- Given request: Pictures stay out of your copy, but everything else in the records below must be repeated exactly.

-- begin Entries supplied --

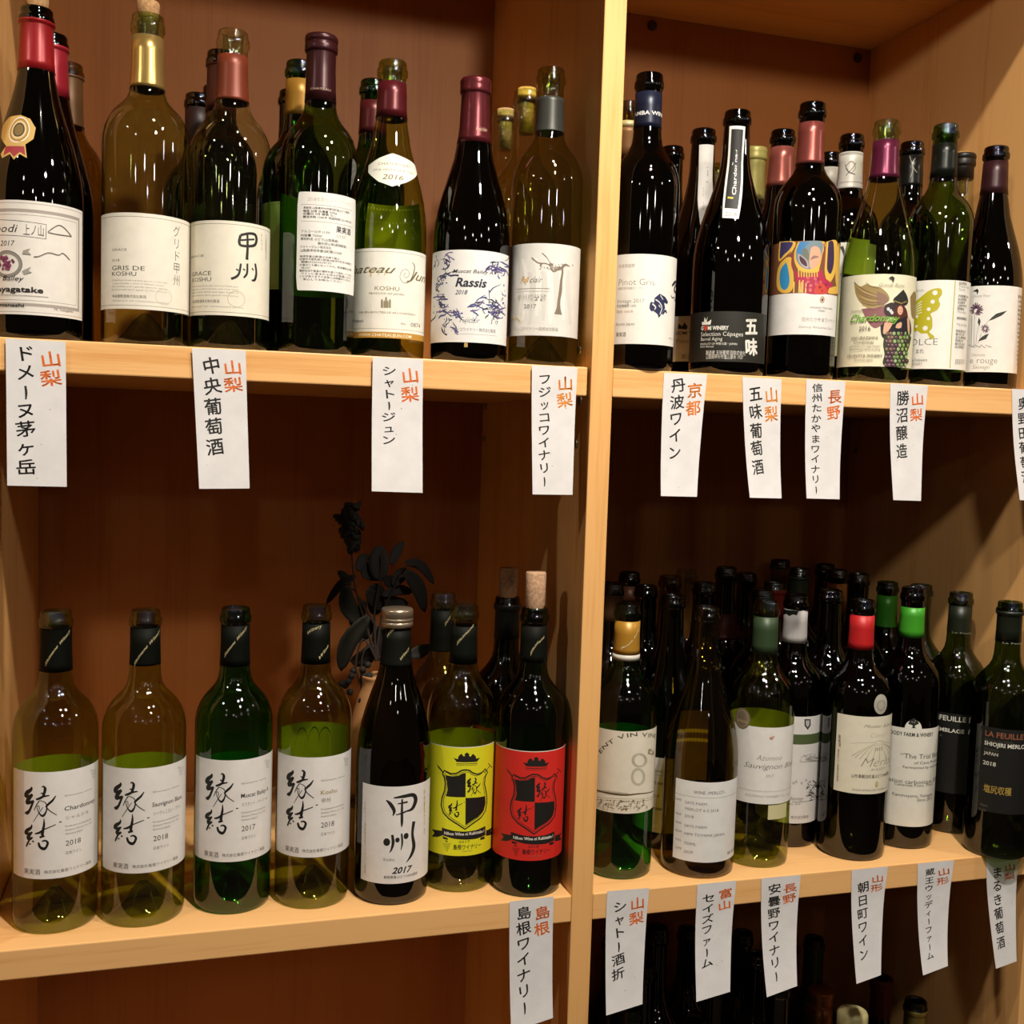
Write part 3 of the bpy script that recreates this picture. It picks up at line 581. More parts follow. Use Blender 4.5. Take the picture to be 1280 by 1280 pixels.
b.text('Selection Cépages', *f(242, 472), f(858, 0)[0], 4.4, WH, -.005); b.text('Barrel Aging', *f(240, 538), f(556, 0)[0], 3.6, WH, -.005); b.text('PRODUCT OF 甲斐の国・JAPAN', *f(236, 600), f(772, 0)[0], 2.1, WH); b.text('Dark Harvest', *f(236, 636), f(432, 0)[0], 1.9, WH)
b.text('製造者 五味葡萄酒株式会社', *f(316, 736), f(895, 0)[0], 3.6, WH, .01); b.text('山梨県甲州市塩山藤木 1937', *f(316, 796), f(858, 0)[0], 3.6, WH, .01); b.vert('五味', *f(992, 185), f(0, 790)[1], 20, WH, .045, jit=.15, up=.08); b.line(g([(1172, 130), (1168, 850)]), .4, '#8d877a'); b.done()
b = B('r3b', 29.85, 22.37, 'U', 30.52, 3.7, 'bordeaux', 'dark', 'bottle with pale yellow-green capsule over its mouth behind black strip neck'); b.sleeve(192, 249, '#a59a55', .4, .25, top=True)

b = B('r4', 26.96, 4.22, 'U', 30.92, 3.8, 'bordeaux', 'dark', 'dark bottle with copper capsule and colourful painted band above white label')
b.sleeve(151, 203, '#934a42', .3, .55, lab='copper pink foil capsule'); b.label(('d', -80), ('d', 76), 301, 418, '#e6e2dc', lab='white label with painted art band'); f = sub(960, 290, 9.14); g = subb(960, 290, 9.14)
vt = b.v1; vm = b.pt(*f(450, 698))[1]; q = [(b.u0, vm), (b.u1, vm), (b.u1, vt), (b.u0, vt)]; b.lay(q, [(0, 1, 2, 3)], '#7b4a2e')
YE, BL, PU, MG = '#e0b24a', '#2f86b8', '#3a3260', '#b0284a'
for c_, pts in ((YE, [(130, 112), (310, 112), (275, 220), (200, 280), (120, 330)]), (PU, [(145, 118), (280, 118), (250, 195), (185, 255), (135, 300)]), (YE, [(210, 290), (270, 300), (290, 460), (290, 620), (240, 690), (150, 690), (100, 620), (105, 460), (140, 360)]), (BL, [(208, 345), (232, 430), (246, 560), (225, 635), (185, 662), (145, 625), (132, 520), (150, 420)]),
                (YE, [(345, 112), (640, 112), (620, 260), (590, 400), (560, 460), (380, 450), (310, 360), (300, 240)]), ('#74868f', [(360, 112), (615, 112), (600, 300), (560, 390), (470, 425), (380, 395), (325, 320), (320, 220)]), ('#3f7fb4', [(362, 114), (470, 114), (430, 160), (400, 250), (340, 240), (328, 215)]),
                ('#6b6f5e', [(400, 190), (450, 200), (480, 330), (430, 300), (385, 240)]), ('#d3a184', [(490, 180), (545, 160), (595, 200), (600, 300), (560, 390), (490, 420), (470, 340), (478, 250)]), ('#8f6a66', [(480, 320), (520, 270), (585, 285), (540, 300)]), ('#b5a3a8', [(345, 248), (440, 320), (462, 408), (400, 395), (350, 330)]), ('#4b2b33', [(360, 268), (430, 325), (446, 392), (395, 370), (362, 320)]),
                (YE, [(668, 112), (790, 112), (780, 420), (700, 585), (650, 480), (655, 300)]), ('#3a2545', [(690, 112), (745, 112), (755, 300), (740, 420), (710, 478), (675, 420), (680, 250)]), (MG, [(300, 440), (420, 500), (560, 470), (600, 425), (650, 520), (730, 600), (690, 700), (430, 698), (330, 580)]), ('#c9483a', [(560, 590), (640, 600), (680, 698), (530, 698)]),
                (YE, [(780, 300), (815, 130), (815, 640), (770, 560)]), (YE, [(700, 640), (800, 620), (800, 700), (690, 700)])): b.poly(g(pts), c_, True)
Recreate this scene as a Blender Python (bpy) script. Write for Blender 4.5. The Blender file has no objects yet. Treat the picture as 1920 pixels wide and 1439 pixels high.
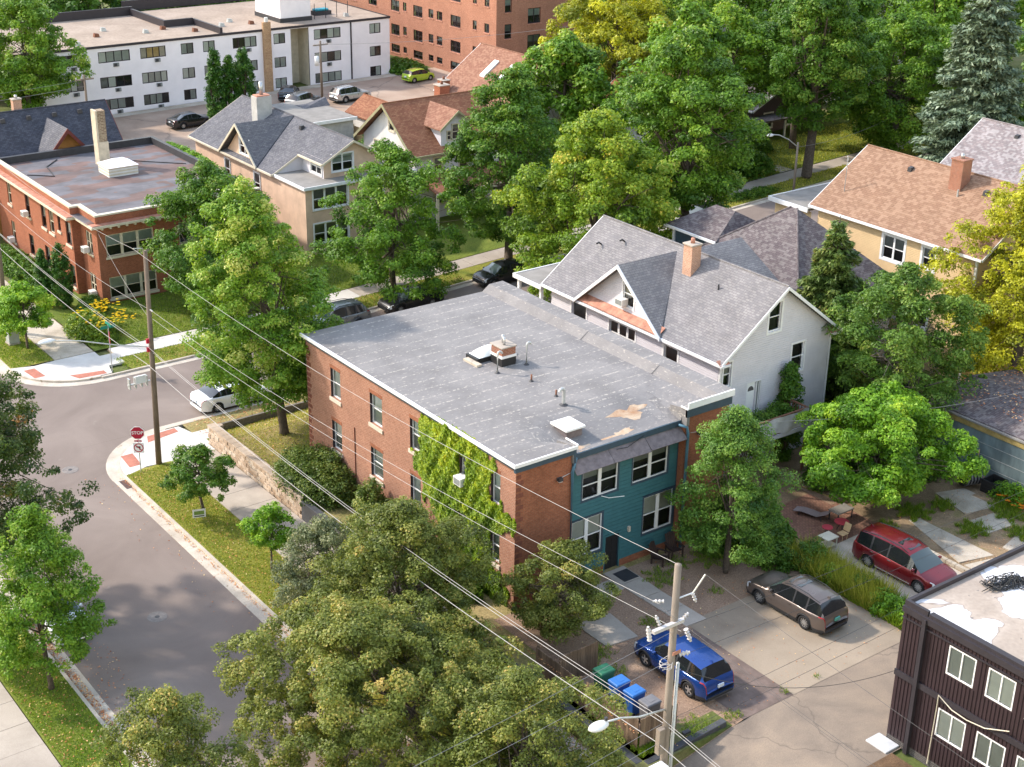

-- end Entries supplied --

- The reply:
Write part 3 of the bpy script that recreates this picture. It picks up at line 581. More parts follow. Use Blender 4.5. Take the picture to be 1280 by 1280 pixels.
b.text('Selection Cépages', *f(242, 472), f(858, 0)[0], 4.4, WH, -.005); b.text('Barrel Aging', *f(240, 538), f(556, 0)[0], 3.6, WH, -.005); b.text('PRODUCT OF 甲斐の国・JAPAN', *f(236, 600), f(772, 0)[0], 2.1, WH); b.text('Dark Harvest', *f(236, 636), f(432, 0)[0], 1.9, WH)
b.text('製造者 五味葡萄酒株式会社', *f(316, 736), f(895, 0)[0], 3.6, WH, .01); b.text('山梨県甲州市塩山藤木 1937', *f(316, 796), f(858, 0)[0], 3.6, WH, .01); b.vert('五味', *f(992, 185), f(0, 790)[1], 20, WH, .045, jit=.15, up=.08); b.line(g([(1172, 130), (1168, 850)]), .4, '#8d877a'); b.done()
b = B('r3b', 29.85, 22.37, 'U', 30.52, 3.7, 'bordeaux', 'dark', 'bottle with pale yellow-green capsule over its mouth behind black strip neck'); b.sleeve(192, 249, '#a59a55', .4, .25, top=True)

b = B('r4', 26.96, 4.22, 'U', 30.92, 3.8, 'bordeaux', 'dark', 'dark bottle with copper capsule and colourful painted band above white label')
b.sleeve(151, 203, '#934a42', .3, .55, lab='copper pink foil capsule'); b.label(('d', -80), ('d', 76), 301, 418, '#e6e2dc', lab='white label with painted art band'); f = sub(960, 290, 9.14); g = subb(960, 290, 9.14)
vt = b.v1; vm = b.pt(*f(450, 698))[1]; q = [(b.u0, vm), (b.u1, vm), (b.u1, vt), (b.u0, vt)]; b.lay(q, [(0, 1, 2, 3)], '#7b4a2e')
YE, BL, PU, MG = '#e0b24a', '#2f86b8', '#3a3260', '#b0284a'
for c_, pts in ((YE, [(130, 112), (310, 112), (275, 220), (200, 280), (120, 330)]), (PU, [(145, 118), (280, 118), (250, 195), (185, 255), (135, 300)]), (YE, [(210, 290), (270, 300), (290, 460), (290, 620), (240, 690), (150, 690), (100, 620), (105, 460), (140, 360)]), (BL, [(208, 345), (232, 430), (246, 560), (225, 635), (185, 662), (145, 625), (132, 520), (150, 420)]),
                (YE, [(345, 112), (640, 112), (620, 260), (590, 400), (560, 460), (380, 450), (310, 360), (300, 240)]), ('#74868f', [(360, 112), (615, 112), (600, 300), (560, 390), (470, 425), (380, 395), (325, 320), (320, 220)]), ('#3f7fb4', [(362, 114), (470, 114), (430, 160), (400, 250), (340, 240), (328, 215)]),
                ('#6b6f5e', [(400, 190), (450, 200), (480, 330), (430, 300), (385, 240)]), ('#d3a184', [(490, 180), (545, 160), (595, 200), (600, 300), (560, 390), (490, 420), (470, 340), (478, 250)]), ('#8f6a66', [(480, 320), (520, 270), (585, 285), (540, 300)]), ('#b5a3a8', [(345, 248), (440, 320), (462, 408), (400, 395), (350, 330)]), ('#4b2b33', [(360, 268), (430, 325), (446, 392), (395, 370), (362, 320)]),
                (YE, [(668, 112), (790, 112), (780, 420), (700, 585), (650, 480), (655, 300)]), ('#3a2545', [(690, 112), (745, 112), (755, 300), (740, 420), (710, 478), (675, 420), (680, 250)]), (MG, [(300, 440), (420, 500), (560, 470), (600, 425), (650, 520), (730, 600), (690, 700), (430, 698), (330, 580)]), ('#c9483a', [(560, 590), (640, 600), (680, 698), (530, 698)]),
                (YE, [(780, 300), (815, 130), (815, 640), (770, 560)]), (YE, [(700, 640), (800, 620), (800, 700), (690, 700)])): b.poly(g(pts), c_, True)
Recreate this scene as a Blender Python (bpy) script. Write for Blender 4.5. The Blender file has no objects yet. Treat the picture as 1920 pixels wide and 1439 pixels high.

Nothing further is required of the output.